May 1997
Since the moment when video recording was invented, many of the practices associated with it have been intimately tied to the recycling of mass media material and to the simulation of phenomena typical of media environments in order to reprocess information and procedures, and thus open the door to new ways of critical interrelating with mass media.
In the independent videographic production this reorientation in relation to the media inertia is a form of critical observation of the medium by itself, a demonstration of the capacity of video to develop itself on the margins of the industrial television web, locating itself without immediate mainstream referents. In this sense, the survival capacities of video depend on its iconoclastic potential, derived from its condition in the exile.
Media digestion has to do with the necessity of converting in constructive what was conceived a priori as only destined to seduce, distract, coming out of monumental power structures difficult to cancel or contest.
Media Digest 1 is a video program about the idea of media digestion, grouping together works related to the use of mass media materials and procedures. The program seeks to show a broad spectrum of points of view, historical and contemporary, from which it is possible to understand the mechanisms which articulate media and the directions that can be extracted from them in order to alter pre-established codes.
Nam June Paik y Jud Jalkut, Videotape Study #3. 4', 1967-1969. USA.
In the 70’s, the first attempts at critical observation of television were conditioned by the development of the initial recording formats. This historic piece by Nam June Paik must be understood within this context. It is a document on the relationship of “retro-alimentation” of video and television and the mechanisms used by the latter to filter and pixelate information.

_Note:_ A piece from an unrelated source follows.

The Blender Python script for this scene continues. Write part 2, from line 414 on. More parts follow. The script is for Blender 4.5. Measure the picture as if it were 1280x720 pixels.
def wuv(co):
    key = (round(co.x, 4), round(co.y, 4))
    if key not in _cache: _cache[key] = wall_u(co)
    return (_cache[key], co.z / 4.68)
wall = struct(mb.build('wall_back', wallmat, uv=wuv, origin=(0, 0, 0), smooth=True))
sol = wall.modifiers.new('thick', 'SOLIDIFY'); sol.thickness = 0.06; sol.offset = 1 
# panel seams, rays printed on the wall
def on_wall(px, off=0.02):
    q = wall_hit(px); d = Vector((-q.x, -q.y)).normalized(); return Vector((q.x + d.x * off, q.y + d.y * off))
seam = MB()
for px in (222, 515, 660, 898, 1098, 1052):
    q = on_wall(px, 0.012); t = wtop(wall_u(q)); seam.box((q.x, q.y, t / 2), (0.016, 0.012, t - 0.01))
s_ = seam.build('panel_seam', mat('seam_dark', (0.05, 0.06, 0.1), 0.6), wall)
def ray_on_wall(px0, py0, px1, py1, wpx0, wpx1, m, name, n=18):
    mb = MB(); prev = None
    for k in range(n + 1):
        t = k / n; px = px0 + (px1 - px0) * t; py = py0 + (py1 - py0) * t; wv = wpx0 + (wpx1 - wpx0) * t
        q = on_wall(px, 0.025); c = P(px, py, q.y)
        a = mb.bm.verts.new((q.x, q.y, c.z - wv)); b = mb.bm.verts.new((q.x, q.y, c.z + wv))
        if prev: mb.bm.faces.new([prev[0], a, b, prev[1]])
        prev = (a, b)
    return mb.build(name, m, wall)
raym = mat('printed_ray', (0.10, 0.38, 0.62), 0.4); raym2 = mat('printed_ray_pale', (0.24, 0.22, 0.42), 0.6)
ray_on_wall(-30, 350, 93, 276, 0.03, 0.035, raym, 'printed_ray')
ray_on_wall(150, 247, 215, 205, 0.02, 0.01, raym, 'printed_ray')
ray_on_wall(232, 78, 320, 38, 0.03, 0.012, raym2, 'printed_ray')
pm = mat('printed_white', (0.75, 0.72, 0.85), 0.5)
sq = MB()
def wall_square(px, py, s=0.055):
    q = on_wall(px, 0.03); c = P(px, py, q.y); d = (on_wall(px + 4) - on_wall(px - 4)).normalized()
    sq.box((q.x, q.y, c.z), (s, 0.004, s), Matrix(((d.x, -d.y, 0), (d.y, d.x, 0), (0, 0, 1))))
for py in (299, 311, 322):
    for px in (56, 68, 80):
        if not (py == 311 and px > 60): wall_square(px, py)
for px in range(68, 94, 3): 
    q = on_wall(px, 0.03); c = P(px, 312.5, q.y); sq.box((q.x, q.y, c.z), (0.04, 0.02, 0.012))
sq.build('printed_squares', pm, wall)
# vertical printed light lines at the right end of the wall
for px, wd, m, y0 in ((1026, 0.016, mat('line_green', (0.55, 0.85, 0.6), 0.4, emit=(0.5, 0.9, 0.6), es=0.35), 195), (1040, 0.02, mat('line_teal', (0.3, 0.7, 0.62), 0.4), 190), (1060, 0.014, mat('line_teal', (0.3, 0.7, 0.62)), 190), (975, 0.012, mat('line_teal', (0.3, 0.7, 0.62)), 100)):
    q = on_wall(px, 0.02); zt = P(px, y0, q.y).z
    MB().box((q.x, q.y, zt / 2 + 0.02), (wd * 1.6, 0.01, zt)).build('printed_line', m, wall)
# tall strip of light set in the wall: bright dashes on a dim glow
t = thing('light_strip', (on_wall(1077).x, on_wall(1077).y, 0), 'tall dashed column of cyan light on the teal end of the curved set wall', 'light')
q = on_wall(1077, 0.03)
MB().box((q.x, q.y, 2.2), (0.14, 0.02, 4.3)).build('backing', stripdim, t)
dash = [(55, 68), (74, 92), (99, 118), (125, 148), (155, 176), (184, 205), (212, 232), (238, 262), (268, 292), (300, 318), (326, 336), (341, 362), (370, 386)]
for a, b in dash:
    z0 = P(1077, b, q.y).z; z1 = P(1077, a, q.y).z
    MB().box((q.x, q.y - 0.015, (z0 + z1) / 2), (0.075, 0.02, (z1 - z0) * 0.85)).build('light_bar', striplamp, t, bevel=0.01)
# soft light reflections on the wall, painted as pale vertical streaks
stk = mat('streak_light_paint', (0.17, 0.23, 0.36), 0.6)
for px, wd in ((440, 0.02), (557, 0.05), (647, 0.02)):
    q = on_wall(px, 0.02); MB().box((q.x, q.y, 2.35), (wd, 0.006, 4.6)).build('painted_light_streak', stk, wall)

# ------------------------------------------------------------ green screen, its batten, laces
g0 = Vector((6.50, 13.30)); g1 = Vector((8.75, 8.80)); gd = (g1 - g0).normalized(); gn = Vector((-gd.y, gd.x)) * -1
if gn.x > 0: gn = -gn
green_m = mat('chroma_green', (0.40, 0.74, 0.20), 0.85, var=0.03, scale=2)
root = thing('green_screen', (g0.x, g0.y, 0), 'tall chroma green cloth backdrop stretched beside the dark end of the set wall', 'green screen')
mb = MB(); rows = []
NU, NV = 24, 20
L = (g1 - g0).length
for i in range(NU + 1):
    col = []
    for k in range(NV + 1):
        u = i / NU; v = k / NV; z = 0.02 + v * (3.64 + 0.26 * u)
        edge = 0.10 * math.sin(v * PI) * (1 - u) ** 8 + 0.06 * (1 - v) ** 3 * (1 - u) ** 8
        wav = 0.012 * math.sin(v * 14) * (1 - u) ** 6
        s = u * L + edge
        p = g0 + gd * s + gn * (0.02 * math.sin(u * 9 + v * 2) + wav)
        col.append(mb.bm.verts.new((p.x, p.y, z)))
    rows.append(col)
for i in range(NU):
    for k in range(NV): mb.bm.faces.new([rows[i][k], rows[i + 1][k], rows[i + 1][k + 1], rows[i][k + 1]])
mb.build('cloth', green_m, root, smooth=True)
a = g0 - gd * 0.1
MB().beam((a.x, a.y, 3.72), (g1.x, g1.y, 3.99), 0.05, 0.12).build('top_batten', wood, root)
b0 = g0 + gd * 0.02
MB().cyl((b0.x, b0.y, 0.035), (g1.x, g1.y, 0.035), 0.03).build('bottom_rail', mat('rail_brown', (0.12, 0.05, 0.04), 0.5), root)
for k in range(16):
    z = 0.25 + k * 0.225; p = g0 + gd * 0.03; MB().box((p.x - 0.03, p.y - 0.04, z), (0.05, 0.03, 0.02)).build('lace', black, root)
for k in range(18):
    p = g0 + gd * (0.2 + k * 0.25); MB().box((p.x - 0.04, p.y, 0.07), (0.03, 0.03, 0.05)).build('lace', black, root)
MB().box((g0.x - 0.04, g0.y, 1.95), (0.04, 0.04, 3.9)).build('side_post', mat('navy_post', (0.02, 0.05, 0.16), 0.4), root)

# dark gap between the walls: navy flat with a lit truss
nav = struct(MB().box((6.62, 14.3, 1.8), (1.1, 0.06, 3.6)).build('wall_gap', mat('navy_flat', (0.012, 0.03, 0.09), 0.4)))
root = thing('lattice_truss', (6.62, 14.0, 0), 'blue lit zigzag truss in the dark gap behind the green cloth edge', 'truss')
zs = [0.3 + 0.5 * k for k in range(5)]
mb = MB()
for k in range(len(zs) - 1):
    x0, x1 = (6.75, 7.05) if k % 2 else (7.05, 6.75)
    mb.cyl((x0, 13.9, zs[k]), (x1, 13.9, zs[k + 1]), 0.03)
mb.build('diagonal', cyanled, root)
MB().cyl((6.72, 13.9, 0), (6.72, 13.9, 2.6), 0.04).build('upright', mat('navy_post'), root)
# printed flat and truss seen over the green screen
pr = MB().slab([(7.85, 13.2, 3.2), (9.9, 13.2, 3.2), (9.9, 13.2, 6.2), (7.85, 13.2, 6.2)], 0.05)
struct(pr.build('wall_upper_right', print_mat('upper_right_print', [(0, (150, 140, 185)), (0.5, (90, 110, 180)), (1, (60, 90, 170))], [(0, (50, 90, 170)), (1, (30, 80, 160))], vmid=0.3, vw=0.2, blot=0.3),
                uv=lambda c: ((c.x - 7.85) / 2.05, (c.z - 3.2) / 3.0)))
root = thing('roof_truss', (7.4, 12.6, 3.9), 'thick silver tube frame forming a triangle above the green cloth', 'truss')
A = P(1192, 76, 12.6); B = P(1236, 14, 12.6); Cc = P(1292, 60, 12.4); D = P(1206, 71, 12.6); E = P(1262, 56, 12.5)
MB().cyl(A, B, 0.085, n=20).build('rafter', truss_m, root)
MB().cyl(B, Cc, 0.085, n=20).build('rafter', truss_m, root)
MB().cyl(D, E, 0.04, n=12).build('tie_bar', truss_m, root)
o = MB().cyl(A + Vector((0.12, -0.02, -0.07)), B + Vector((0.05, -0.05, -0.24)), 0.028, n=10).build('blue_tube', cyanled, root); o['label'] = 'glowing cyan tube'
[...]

Dara Birnbaum, Technology Transformation: Wonder Woman. 7', 1978-1979. USA.
Once technology had created the first recording standards, video attained a level of ease of management which allowed it to develop as a reflective mechanism returning altered media icons, contrasting the simulated object and the dark and sinister original. Exploring this development, in the late 70’s Dara Birnbaum created a classic piece, Technology Transformation: Wonder Woman, an intense reconsideration of the role of woman in the TV of the era, using fragments of the eponymous television series.
Klaus von Bruch, Das Duracell Band. 10', 1980. Germany.
Using the corporate image as an immediate reference, Klaus von Bruch radicalizes the basic schemes of media persuasion. In Das Duracell Band, Von Bruch uses video as a hammering mechanism, repeating the advertising images, in a loop only interrupted by brief fragments from war documentaries.
Rafael Montáñez Ortiz, The Kiss. 6', 1991. USA.
Formally similar to Von Bruch, in The Kiss, Rafael Montañez Ortiz creates an hypnotic, almost musical atmosphere from a brief film sequence from the 50’s, lengthened in the form of short loops which put off the climax or end of the action, and as such lenghten its original duration.
Matthias Müller, Home Stories. 6'. 1990. Germany.
In Home Stories, probably the best known piece by Matthias Müller, the artist uses parallel secuences (with the same central motif) played by classic Hollywood film actresses, to parody the obsessive atmosphere of the thriller.
Ron Rochelau, Dance of Death. 4', 1994. USA.
Also using thematically related extracts, Ron Rochelau reflects on the paradoxical treatment of violence, its manipulation by the media and the festive character it is given.
Nora Ligorano y Marshall Reese, The Bible Belt. 5', 1994. USA.
The Bible Belt fits into the category of the simulation of television genres. It is an ad selling the “Bible Belt”, a belt which holds a small, portable Bible. The Bible Belt is a part of a comprehensive project of the same name, which sets forth the integration of religion within the media spectacle.
Fernando Larraz, Sergio Brito y Juan F. Alemán, CAAMI. 3', 1995. Spain.
CAAMI sets up the relationship between the hermetic world of culture and the consumption of television, the sacred nature of the museum space and TV shopping, in a video infomercial about the Atlantic Center of Infatable Modern Art, a parody of the culture industry and the TV genre.
Craig Baldwin, Tribulation 1999: Alien Anomalies Under America. 55', 1994. USA.
As a finale for this Media Digest 1 we present a fundamental tape in the independent videographic production of the United States in the last few years. It deals with American paarnoia, collective fears and their media justificattions, through a fictional documentary of the hypothetical alien invasion of South America.